2020
réalisé par: Miranda July
avec: Evan Rachel Wood, Gina Rodriguez, Debra Winger
Les Réfracteurs aiment les bizarreries, ces oeuvres loufoques qui théorisent l’absurde pour mettre en perspective notre quotidien. Bien trop souvent, il manque à nos existences ce grain de folie qui rendrait notre quotidien exceptionnel. Le cinéma permet cette pirouette, il peut s’appuyer sur une grammaire aussi étrange que séduisante pour égayer nos vies. L’univers cinématographique de Miranda July est de ces oeuvres qui suivent cette logique farfelue et on réfracte aujourd’hui son dernier film: “Kajillionaire”.
L’histoire d’une jeune femme, “Old Dolio” (Evan Rachel Wood) qui vit en compagnie de ses parents de petites arnaques minables. Notre héroïne souffre de ce cadre familial anxiogène dans lequel elle est totalement privée d’amour, sa famille étant davantage soucieuse de l’argent que des rapports humains. Son quotidien va être bousculé lorsque cet étrange trio va croiser le chemin de la bien plus compatissante Melanie (Gina Rodriguez).
Dans ce conte un peu perché, la caméra de Miranda July va imposer un long-métrage tout en douceur, où le regard de la cinéaste se fait compatissant pour ce protagoniste principal différent. Photo, cadrage, musique… Tout semble appuyer cette envie de volupté pour mieux avancer ce personnage sans l’imposer. C’est progressivement que Old Dolio fait son chemin dans notre coeur avec beaucoup de tact, sans débauche de sentiments fabriqués.
Dans le film, l’emploi de très nombreux ressorts absurdes, pour ne pas dire complètement perchés, viennent rythmer le scénario comme une ponctuation farfelue. La famille au centre de l’intrigue habite par exemple un appartement situé sous une “fabrique de bulles” et doit régulièrement nettoyer la mousse savonneuse qui s’écoule le long des murs. C’est franchement tordu mais loin d’être inutile, la plupart de ces éléments décalés trouvent au fur et à mesure du récit une signification plus profonde et dictent le tempo du film en même temps qu’ils attirent notre attention.

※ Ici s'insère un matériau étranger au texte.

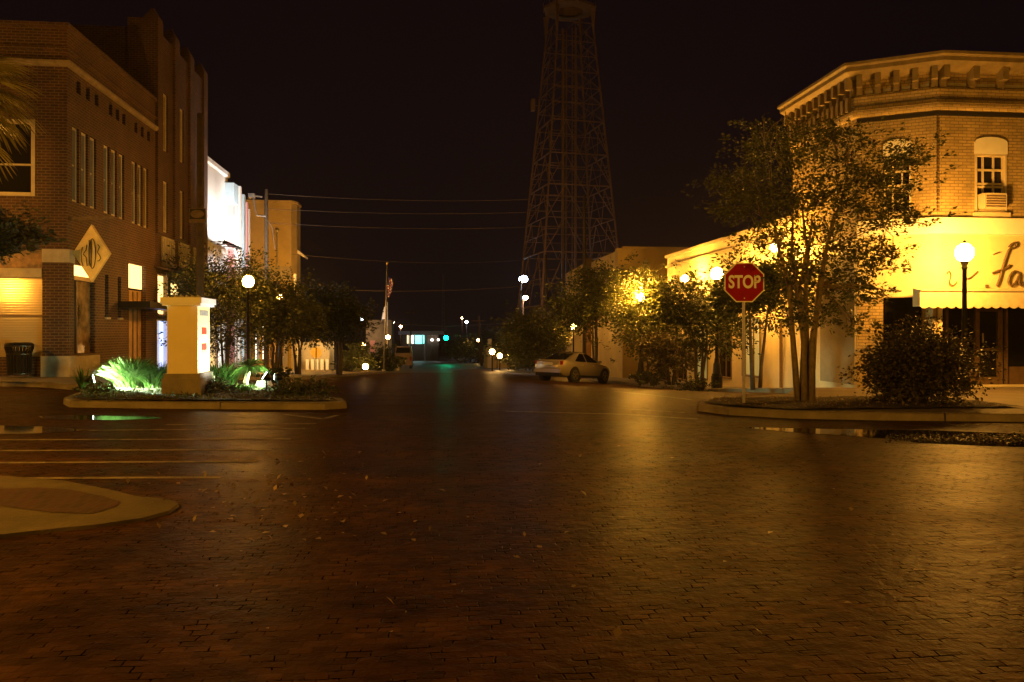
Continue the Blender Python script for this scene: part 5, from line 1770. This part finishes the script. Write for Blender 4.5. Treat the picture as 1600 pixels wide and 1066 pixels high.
M['carglass'] = mat('car_glass', (.010, .010, .011), .06, noise=None)
zl, zh = .97, 1.36
(a0, a1, ah), (b0, b1, bh) = at(zl), at(zh)
for sgn in (-1, 1):
    for u0, u1 in ((.20, .54), (.57, .93)):
        m = MB()
        pts = [(a0 + (a1 - a0) * u0, sgn * (ah + .012), zl), (a0 + (a1 - a0) * u1, sgn * (ah + .012), zl), (b0 + (b1 - b0) * (u1 - .02), sgn * (bh + .012), zh), (b0 + (b1 - b0) * (u0 + .03), sgn * (bh + .012), zh)]
        m.plate(pts, (0, sgn, 0), .006); m.build('side_window', M['carglass'], car, local=True)
m = MB(); m.plate([(a0 - .012, -ah * .78, zl + .04), (a0 - .012, ah * .78, zl + .04), (b0 - .012, bh * .78, zh), (b0 - .012, -bh * .78, zh)], (-1, 0, .5), .008); m.build('rear_window', M['carglass'], car, local=True)
m = MB(); m.plate([(a1 + .012, -ah * .8, zl), (a1 + .012, ah * .8, zl), (b1 + .012, bh * .8, zh), (b1 + .012, -bh * .8, zh)], (1, 0, .5), .008); m.build('windscreen', M['carglass'], car, local=True)
for sx_ in (-1.36, 1.40):
    for sgn in (-1, 1):
        m = MB(); m.tube([(sx_, sgn * .70, .34), (sx_, sgn * .922, .34)], .39, 22); m.build('wheel_arch', M['dark'], car, local=True)
        m = MB(); m.tube([(sx_, sgn * .72, .325), (sx_, sgn * .90, .325), (sx_, sgn * .932, .325)], [.325, .325, .30], 22); wl = m.build('wheel', M['tyre'], car, local=True)
        m = MB(); m.tube([(sx_, sgn * .90, .325), (sx_, sgn * .937, .325)], .07, 10)
        for k in range(5):
            a = k * 2 * math.pi / 5 + .3
            m.beam((sx_, sgn * .932, .325), (sx_ + .21 * math.cos(a), sgn * .932, .325 + .21 * math.sin(a)), .05)
        m.lathe([(.21, -.012), (.235, -.012), (.235, .012), (.21, .012), (.21, -.012)], (0, 0, 0), 20)
        kk = len(m.v) - 100
        m.v[kk:] = [(sx_ + v[0], sgn * .932 + v[2], .325 + v[1]) for v in m.v[kk:]]
        m.build('rim', M['rim'], wl, local=True)
for sgn in (-1, 1):
    m = MB(); m.plate([(-2.30, sgn * .46, .78), (-2.25, sgn * .80, .78), (-2.22, sgn * .80, .95), (-2.27, sgn * .46, .95)], (-1, 0, 0), .06); m.build('taillight', M['taillight'], car, local=True)
    m = MB(); m.plate([(2.2, sgn * .50, .58), (2.1, sgn * .80, .60), (2.05, sgn * .78, .72), (2.2, sgn * .50, .68)], (1, 0, 0), .08); m.build('headlight', M['plate'], car, local=True)
    m = MB(); m.box(.78, .98, sgn * .86 - .11, sgn * .86 + .11, .96, 1.07); m.build('mirror', M['car'], car, local=True)
    for xx in (.25, -.75):
        m = MB(); m.box(xx - .1, xx + .1, sgn * .915 - .02, sgn * .915 + .02, .80, .83); m.build('door_handle', M['rim'], car, local=True)
m = MB(); m.box(-2.385, -2.34, -.26, .26, .74, .87); m.build('number_plate', M['plate'], car, local=True)
m = MB(); m.box(-2.39, -2.1, -.72, .72, .40, .56); m.build('rear_bumper', M['car'], car, local=True)
m = MB(); m.box(-2.37, -2.0, -.68, .68, .24, .395); m.build('rear_valance', M['dark'], car, local=True)
m = MB(); m.box(-2.345, -2.30, -.45, .45, .86, .90); m.build('boot_trim', M['rim'], car, local=True)
for sgn in (-1, 1):
    m = MB(); m.box(-1.0, 1.05, sgn * .905 - .015, sgn * .905 + .015, .24, .32); m.build('sill_trim', M['dark'], car, local=True)

# ================================================================== FAR CENTRE: station, van
q = P(668, 545, 150)
zq = ZG(q.x, q.y)
gs = thing('petrol_station', 'far lit shop with teal framed window and flat canopy', 'shop', (q.x, q.y, zq))
zb_, zt_ = PZ(540, 150), PZ(520, 150)
X0, X1 = W2(636, 150)[0], W2(668, 150)[0]
yq = q.y
m = MB(); m.box(X0 - 1, X1 + 2, yq + .3, yq + 6, zq - 1, zt_); m.build('wall', M['brick_dark'], gs)
m = MB(); m.box(X0 - 1.5, X1 + 3, yq - 3, yq + .29, zt_ - .35, zt_ + .3); m.build('canopy', M['white'], gs)
for k, (a, b, mm) in enumerate(((636, 641, 'lit_far'), (643, 646, 'lit_white'), (649, 659, 'lit_teal'), (661, 664, 'lit_teal'))):
    xa, xb = W2(a, 150)[0], W2(b, 150)[0]
    m = MB(); m.box(xa, xb, yq + .2, yq + .29, PZ(537, 150), PZ(524, 150)); m.build('lit_window', M[mm], gs)
m = MB()
for a in (648, 660): xa = W2(a, 150)[0]; m.box(xa - .06, xa + .06, yq + .1, yq + .19, PZ(538, 150), PZ(522, 150))
m.box(W2(648, 150)[0] + .061, W2(660, 150)[0] - .061, yq + .1, yq + .19, PZ(538, 150), PZ(537, 150)); m.build('window_frame', M['white'], gs)
for a in (640, 664):
    xa = W2(a, 150)[0]; m = MB(); m.tube([(xa, yq - 2.6, zq - .5), (xa, yq - 2.6, zt_ - .35)], .12, 8); m.build('canopy_post', M['white'], gs)
lamp('station_light', 'POINT', None, ((X0 + X1) / 2, yq - 1.5, zt_ - .8), 60, (.75, 1, .9), .3)

# dark box van
DV = 78; q = P(630, 563, DV); zv = ZG(q.x, q.y)
v = thing('parked_van', 'dark box van seen from behind on the far roadside', 'van', (q.x, q.y, zv))
m = MB(); m.box(-.85, .85, 0, 3.8, .35, 1.5); m.add([(-.85, 0.0, 1.5), (.85, 0, 1.5), (.85, 3.2, 1.5), (-.85, 3.2, 1.5), (-.74, .15, 2.15), (.74, .15, 2.15), (.74, 2.8, 2.15), (-.74, 2.8, 2.15)], [(0, 1, 5, 4), (1, 2, 6, 5), (2, 3, 7, 6), (3, 0, 4, 7), (4, 5, 6, 7)])
m.build('body', M['frame_brown'], v, local=True)
m = MB(); m.plate([(-.7, -.0, 1.55), (.7, -.0, 1.55), (.62, .12, 2.05), (-.62, .12, 2.05)], (0, -1, .2), .02); m.build('rear_window', M['carglass'], v, local=True)
for sx_ in (-.72, .72):
    for sy_ in (.7, 3.1):
        m = MB(); m.tube([(sx_ - .12, sy_, .33), (sx_ + .12, sy_, .33)], .33, 16); m.build('wheel', M['tyre'], v, local=True)
    m = MB(); m.box(sx_ - .08, sx_ + .08, -.03, 0, .8, 1.2); m.build('taillight', M['taillight'], v, local=True)
m = MB(); m.box(-.25, .25, -.025, -.004, .7, .85); m.build('number_plate', M['plate'], v, local=True)

# lit porch with white columns behind the far stop sign
DPz = 60; q = P(498, 584, DPz)
pc = thing('lit_porch', 'lit cream porch with white columns behind the far stop sign', 'building', (q.x, q.y, ZG(q.x, q.y)))
z0 = ZG(q.x, q.y)
X0, X1 = W2(476, DPz)[0], W2(512, DPz)[0]
m = MB(); m.box(X0 - .5, X1, q.y + 1, q.y + 4, z0 - .4, PZ(535, DPz)); m.build('wall', M['cream'], pc)
for px in (479, 487, 494, 502, 510):
    xx = W2(px, DPz)[0]; m = MB(); m.box(xx - .11, xx + .11, q.y + .4, q.y + .62, z0 - .3, PZ(562, DPz)); m.build('column', M['white'], pc)
lamp('porch_light', 'POINT', None, (q.x, q.y - 1.2, PZ(545, DPz)), 160, (1, .62, .22), .12)
# far warehouse behind the flagpole
q = P(590, 520, 120); wz = ZG(q.x, q.y)
wh = thing('far_grey_building', 'far dim grey building behind the flagpole', 'building', (q.x, q.y, wz))
m = MB(); m.box(W2(572, 120)[0], W2(612, 120)[0], q.y, q.y + 8, wz - 1, PZ(500, 120)); m.build('wall', M['grey_stucco'], wh)
m = MB(); m.box(W2(578, 120)[0], W2(586, 120)[0], q.y - .05, q.y - .002, PZ(552, 120), PZ(532, 120)); m.build('door', M['pink'], wh)
lamp('yard_light', 'POINT', None, (q.x - 1, q.y - 3, PZ(520, 120)), 260, (1, .55, .25), .2)
# far lit low wall by the globe lamps
q = P(790, 570, 80); z0 = ZG(q.x, q.y)
lw = thing('far_yellow_building', 'far low yellow lit building behind the three globe lamps', 'building', (q.x, q.y, z0))
m = MB(); m.box(W2(762, 80)[0], W2(812, 80)[0], q.y + 2, q.y + 6, z0 - 1, PZ(545, 80)); m.build('wall', M['tan'], lw)
m = MB(); m.box(W2(764, 80)[0], W2(770, 80)[0], q.y + 1.7, q.y + 1.99, z0 - 1, PZ(530, 80)); m.build('pier', M['cream'], lw)
# roadside marker post
q = P(622, 572, 66); z0 = ZG(q.x, q.y)
m = MB(); m.lathe([(.001, 0), (.1, 0), (.1, .8), (.07, .86), (.001, .88)], n=10); o_ = m.build('bollard', M['signyellow']); o_.location = (q.x, q.y, z0); tag(o_, 'short yellow bollard on the far kerb near the van', 'bollard')

# haze volume added to imitate lens glow round the lamps
m = MB(); m.box(-620, 620, -320, 900, -16, 62)
hz_ = m.build('haze', M['dark']); tag(hz_, kind='stuff')
hm = bpy.data.materials.new('night_haze'); hm.use_nodes = True
hn = hm.node_tree; hn.nodes.remove(hn.nodes['Principled BSDF'])
pv = hn.nodes.new('ShaderNodeVolumePrincipled')
pv.inputs['Color'].default_value = (.9, .9, .9, 1); pv.inputs['Density'].default_value = .0003; pv.inputs['Anisotropy'].default_value = .3
hn.links.new(pv.outputs[0], hn.nodes['Material Output'].inputs['Volume'])
hz_.data.materials.clear(); hz_.data.materials.append(hm)
hz_['label'] = 'thin damp night air glowing faintly round the lamps'

# ================================================================== WORLD, CAMERA
w = bpy.data.worlds.new('World'); SC.world = w; w.use_nodes = True
bg = w.node_tree.nodes['Background']
bg.inputs['Color'].default_value = (.0028, .0012, .0024, 1)
bg.inputs['Strength'].default_value = 1.0
cam = bpy.data.cameras.new('camera'); co_ = bpy.data.objects.new('camera', cam); COL.objects.link(co_)
cam.sensor_width = 36; cam.lens = FPX / 1600 * 36
cam.clip_end = 5000
co_.location = (0, 0, CAMZ)
cam.shift_y = (533 - HZ) / 1600 * -1
co_.rotation_euler = (math.radians(90), 0, -YAW)
SC.camera = co_
SC.view_settings.view_transform = 'Standard'; SC.view_settings.look = 'None'
SC.view_settings.exposure = 0; SC.view_settings.gamma = 1
cy_ = SC.cycles
cy_.use_denoising = True
try: cy_.denoiser = 'OPENIMAGEDENOISE'
except Exception: pass
cy_.max_bounces = 5; cy_.diffuse_bounces = 3; cy_.glossy_bounces = 3; cy_.transmission_bounces = 3
cy_.sample_clamp_indirect = 3.0
cy_.sample_clamp_direct = 0
cy_.caustics_reflective = False; cy_.caustics_refractive = False
cy_.use_light_tree = True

Pour appuyer le sentiment d’étrangeté, Miranda July propose une pellicule frappée d’une patte graphique bien spéciale. Les couleurs fusent, les personnages arborent des looks improbables, les décors se font stylisés… Il y a la volonté dans “Kajillionaire” d’enchanter l’oeil en même temps que l’esprit et ce point précis est une des plus belles réussites du film.
« Promo sur les nuggets »
Au diapason de cette histoire saugrenue, le casting se fait saisissant de sincérité. Derrière une Evan Rachel Wood complètement métamorphosée, c’est l’ensemble des comédiens qui se plient à l’exercice. Miranda July va d’ailleurs les diriger avec brio, imposant chaque mouvement comme une chorégraphie qui amène une nuance de sentiments. Chaque geste prend son sens dans la logique du récit.
Si on prend un peu de recul, on s’aperçoit qu’avec un talent certain, Miranda July réussit l’exercice complexe de définir un personnage principal non pas par ses traits de caractère mais davantage par l’absence de certains sentiments les plus basiques. Old Dolio est une page blanche et il faut imaginer ce que le film ne montre pas. Une grammaire filmique très particulière qui confine au numéro d’équilibriste et qui sied parfaitement à la réalisatrice.
C’est d’abord dans le moule de la société que ne se fond pas le protagoniste principal. Old Dolio est une marginale qui n’a même pas assimilé les règles les plus basiques des rapports humains. Lorsque l’histoire la confronte aux autres, elle intériorise et on devine une blessure plus profonde. Son existence faite de débrouillardises un peu pathétiques la condamne tristement à l’isolement et tout le cœur du récit va se jouer dans son affirmation.
Mais ce qui émeut le plus est probablement le manque d’amour que lui manifeste sa famille. Comment appréhender les autres lorsque nos parents nous privent totalement d’amour. Old Dolio est un instrument pour ces parents et à aucun moment on ne lui témoigne de l’affection. Même son nom, la base de son identité, est dépourvu d’affect. C’est cette réflexion poussée autour de la place de l’enfant dans la famille qui touche le plus le spectateur.
“Kajillionaire” est une belle réussite. Un conte de fée farfelu qui invite au rire comme aux larmes. Une œuvre unique qui mérite définitivement un coup d’œil attentif. Une fois encore, Miranda July affirme une identité unique qui séduit.